L’intervento della Corte di Giustizia è sicuramente servito a porre il problema e a costringere, in un certo senso, il governo degli Stati Uniti a mettersi al tavolo della trattativa per risolvere il problema. Ma il problema appartiene alla geopolitica internazionale che la “società dei dati” ha rivoluzionato creando rapporti di forza e la necessità di un riequilibrio. Oggi, con la decisione di adeguatezza della Commissione UE, è stato certificato un accordo internazionale che ha il pregio di dare certezza e, nello stesso tempo, di impegnare il più grande partner commerciale europeo, gli Stati Uniti, ad uniformarsi agli standard europei di protezione dei diritti fondamentali della persona.

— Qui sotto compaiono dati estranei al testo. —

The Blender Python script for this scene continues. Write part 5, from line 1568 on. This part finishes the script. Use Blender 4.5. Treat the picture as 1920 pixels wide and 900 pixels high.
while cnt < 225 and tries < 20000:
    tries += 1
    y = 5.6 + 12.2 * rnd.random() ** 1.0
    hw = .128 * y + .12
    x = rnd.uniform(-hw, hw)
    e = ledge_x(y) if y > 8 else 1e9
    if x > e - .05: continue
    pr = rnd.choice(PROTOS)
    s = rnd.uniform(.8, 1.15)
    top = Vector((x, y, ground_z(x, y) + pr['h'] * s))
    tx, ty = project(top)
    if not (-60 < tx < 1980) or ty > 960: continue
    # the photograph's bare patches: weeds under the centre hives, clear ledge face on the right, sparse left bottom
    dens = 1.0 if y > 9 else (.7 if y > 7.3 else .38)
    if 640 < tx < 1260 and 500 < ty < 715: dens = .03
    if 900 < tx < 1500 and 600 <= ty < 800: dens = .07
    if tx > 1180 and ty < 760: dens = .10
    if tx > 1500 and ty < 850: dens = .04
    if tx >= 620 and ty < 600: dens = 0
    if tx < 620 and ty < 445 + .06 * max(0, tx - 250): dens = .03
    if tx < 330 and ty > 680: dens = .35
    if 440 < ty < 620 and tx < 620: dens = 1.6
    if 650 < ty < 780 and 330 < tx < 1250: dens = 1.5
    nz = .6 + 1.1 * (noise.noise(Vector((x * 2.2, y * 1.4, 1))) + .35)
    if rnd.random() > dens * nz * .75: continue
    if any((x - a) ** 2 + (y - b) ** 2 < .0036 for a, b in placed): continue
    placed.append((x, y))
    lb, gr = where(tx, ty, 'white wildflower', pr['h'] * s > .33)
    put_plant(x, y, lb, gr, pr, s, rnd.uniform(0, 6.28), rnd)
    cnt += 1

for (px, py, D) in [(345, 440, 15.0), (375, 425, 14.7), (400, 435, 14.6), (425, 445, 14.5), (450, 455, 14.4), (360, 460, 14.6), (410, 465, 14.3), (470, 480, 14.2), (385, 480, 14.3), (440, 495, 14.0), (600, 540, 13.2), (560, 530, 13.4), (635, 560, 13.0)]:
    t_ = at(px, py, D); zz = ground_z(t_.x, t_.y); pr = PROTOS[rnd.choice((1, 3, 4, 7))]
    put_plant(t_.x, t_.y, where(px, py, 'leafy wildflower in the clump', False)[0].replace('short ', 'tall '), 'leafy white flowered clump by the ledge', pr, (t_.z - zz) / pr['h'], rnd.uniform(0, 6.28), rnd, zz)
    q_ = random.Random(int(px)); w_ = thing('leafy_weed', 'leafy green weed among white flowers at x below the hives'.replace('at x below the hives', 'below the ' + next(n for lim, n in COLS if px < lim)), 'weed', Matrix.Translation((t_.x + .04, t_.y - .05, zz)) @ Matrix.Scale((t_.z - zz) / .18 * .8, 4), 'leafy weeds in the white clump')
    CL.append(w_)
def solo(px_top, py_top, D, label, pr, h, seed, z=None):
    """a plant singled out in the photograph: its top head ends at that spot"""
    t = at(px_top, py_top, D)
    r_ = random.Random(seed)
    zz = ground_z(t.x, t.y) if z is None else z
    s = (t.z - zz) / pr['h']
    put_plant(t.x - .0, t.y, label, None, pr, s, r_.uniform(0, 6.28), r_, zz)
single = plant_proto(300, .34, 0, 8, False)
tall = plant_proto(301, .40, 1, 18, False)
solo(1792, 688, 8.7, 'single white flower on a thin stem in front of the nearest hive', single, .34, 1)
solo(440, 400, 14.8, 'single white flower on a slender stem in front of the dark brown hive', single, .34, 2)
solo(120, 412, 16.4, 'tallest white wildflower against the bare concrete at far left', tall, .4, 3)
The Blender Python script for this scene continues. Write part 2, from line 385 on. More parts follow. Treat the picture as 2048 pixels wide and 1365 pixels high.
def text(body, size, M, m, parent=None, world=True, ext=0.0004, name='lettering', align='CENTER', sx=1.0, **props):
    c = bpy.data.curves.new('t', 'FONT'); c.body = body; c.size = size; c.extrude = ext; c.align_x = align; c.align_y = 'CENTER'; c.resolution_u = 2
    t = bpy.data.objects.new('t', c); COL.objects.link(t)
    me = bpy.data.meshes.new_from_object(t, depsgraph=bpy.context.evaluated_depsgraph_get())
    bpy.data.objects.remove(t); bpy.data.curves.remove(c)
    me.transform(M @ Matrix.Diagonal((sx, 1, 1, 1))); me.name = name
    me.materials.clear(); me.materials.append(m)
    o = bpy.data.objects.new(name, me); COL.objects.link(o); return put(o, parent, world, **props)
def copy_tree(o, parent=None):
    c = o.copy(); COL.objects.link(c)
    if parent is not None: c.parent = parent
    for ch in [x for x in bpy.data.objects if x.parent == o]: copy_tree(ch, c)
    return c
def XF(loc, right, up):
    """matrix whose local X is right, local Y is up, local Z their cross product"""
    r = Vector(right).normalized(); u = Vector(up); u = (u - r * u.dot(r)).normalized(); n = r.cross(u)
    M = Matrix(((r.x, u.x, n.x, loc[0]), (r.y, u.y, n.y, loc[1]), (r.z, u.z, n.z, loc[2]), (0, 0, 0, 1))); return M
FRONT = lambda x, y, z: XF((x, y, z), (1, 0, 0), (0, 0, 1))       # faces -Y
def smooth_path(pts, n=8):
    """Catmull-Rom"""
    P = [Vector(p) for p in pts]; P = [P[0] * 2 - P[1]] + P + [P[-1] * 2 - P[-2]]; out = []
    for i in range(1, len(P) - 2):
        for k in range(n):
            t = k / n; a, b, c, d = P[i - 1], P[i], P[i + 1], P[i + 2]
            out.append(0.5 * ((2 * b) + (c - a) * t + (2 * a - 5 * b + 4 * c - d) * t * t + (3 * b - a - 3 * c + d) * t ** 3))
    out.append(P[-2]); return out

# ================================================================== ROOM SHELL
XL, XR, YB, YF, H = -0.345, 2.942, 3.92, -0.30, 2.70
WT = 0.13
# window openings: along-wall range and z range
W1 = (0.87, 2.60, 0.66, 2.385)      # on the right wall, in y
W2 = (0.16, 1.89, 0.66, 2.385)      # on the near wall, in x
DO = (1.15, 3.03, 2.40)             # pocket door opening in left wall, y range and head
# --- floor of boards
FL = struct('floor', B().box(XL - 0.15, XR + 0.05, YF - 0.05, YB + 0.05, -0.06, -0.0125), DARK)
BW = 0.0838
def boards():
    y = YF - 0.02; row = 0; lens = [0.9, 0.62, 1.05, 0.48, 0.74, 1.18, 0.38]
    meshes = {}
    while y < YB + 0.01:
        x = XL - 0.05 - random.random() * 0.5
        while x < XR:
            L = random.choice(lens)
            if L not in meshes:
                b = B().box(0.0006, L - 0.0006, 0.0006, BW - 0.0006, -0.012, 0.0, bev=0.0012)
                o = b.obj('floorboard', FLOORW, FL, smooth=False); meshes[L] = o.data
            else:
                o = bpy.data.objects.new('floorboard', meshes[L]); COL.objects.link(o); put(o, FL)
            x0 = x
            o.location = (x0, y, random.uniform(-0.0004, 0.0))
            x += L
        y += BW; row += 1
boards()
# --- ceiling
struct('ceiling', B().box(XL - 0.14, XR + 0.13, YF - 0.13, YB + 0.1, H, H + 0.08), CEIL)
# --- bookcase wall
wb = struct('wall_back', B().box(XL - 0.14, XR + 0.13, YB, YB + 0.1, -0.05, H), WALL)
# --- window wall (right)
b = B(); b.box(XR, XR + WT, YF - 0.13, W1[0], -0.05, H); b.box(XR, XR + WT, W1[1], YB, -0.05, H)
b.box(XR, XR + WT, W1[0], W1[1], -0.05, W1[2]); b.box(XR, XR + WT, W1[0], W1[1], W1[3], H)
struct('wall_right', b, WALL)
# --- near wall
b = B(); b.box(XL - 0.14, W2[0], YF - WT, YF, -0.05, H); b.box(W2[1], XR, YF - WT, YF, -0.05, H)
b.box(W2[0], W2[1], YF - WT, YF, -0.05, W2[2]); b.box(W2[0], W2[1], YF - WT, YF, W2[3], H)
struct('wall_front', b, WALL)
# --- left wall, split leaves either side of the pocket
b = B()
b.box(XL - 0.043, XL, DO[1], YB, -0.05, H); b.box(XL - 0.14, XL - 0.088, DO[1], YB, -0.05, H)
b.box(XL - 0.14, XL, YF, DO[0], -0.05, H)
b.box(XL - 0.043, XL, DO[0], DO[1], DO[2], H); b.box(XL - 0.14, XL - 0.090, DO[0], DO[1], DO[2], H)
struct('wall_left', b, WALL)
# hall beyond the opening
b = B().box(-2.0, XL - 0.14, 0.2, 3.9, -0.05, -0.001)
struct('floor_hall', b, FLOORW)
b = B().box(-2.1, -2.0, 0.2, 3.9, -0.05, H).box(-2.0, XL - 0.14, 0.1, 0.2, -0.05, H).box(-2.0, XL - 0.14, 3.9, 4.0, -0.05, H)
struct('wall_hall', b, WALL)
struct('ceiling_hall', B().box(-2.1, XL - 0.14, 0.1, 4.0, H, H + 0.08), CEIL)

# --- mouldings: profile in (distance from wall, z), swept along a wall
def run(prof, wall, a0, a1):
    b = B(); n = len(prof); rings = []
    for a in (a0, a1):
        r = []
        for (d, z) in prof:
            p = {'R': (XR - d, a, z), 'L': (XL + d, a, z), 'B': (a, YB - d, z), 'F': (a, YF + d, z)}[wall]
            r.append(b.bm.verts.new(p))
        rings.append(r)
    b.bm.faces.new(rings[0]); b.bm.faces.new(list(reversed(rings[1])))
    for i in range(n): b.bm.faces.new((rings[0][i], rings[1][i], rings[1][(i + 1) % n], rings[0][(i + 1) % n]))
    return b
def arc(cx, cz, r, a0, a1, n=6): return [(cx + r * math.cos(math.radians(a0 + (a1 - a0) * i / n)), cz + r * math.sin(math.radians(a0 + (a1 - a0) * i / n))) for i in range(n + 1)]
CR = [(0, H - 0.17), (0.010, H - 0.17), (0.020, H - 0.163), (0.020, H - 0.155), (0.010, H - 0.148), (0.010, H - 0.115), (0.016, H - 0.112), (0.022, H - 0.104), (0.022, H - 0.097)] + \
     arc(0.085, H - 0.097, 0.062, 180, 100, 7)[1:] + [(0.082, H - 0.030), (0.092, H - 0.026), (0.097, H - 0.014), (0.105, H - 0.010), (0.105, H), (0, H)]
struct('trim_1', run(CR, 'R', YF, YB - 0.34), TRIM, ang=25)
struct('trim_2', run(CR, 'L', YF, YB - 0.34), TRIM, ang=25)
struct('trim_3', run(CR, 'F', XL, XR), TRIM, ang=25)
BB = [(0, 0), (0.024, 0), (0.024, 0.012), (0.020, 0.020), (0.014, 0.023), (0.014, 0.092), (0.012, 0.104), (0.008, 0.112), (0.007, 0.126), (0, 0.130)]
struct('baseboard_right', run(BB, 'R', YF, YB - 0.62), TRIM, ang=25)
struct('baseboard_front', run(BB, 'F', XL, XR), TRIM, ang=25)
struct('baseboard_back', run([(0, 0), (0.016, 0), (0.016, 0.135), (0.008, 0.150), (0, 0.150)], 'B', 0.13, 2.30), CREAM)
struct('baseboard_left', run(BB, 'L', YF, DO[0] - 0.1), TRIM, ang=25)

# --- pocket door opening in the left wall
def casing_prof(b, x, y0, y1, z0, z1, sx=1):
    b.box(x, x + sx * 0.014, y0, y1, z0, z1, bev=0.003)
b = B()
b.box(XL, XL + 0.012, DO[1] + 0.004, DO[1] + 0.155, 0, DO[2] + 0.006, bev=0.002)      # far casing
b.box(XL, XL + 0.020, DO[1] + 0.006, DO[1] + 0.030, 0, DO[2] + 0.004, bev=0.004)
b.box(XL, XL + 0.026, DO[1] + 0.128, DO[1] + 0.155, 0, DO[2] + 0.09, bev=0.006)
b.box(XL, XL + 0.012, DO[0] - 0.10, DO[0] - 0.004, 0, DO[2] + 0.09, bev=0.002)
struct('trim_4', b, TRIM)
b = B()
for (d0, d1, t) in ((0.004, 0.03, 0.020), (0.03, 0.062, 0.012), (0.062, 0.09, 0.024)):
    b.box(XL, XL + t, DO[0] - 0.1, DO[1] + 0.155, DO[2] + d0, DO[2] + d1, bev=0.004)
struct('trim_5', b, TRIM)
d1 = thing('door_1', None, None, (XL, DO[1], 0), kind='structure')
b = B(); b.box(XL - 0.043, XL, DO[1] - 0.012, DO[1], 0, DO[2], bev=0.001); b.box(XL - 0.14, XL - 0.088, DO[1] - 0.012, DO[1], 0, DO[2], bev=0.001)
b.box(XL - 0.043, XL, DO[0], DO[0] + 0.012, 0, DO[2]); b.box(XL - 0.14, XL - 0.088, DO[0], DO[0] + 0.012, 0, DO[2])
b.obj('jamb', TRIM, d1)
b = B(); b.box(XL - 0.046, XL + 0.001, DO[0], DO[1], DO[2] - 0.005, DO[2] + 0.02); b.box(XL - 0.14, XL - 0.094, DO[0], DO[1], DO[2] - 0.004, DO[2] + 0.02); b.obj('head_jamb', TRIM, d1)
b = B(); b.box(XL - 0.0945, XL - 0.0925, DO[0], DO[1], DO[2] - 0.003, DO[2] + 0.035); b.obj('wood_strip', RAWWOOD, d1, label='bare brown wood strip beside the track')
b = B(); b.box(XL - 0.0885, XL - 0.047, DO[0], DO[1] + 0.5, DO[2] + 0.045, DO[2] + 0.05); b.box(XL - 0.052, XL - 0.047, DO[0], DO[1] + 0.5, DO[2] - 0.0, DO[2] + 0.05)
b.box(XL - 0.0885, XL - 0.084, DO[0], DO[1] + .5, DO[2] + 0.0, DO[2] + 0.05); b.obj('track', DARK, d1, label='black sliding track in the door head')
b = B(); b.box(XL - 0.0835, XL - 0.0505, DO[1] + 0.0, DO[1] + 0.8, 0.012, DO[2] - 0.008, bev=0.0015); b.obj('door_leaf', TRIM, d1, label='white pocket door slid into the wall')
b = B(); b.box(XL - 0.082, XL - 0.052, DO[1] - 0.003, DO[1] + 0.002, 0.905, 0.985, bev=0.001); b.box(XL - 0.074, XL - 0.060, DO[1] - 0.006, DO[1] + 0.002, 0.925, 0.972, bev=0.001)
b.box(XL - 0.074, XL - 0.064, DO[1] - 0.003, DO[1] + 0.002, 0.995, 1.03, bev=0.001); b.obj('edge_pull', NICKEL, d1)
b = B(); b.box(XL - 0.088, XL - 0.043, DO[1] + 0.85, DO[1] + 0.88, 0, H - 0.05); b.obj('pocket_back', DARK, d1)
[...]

Del resto, da tempo il mercato aveva costretto le imprese statunitensi ad anticipare le messe del proprio governo. Basti pensare a quante volte la parola “privacy” è centrale nei messaggi pubblicitari delle big tech. Si faccia caso alla nuova pubblicità dell’iphone 14 di Apple sui cartelloni stradali a Milano o Roma: su 8 parole di messaggio pubblicitario, due sono la parola “privacy”. L’accordo tra UE e Stati Uniti certifica soltanto che la domanda di privacy dell’utente globale non può essere ignorata e deve essere supportata da una offerta adeguata, imposta, ove necessario, anche da leggi di nuova generazione. Non è un caso, che la Cina si sia dotata di una legge molto simile nei principi al GDPR. Certo è che questa decisione della Commissione UE è un punto a favore degli Stati Uniti nella guerra commerciale tra i due Paesi.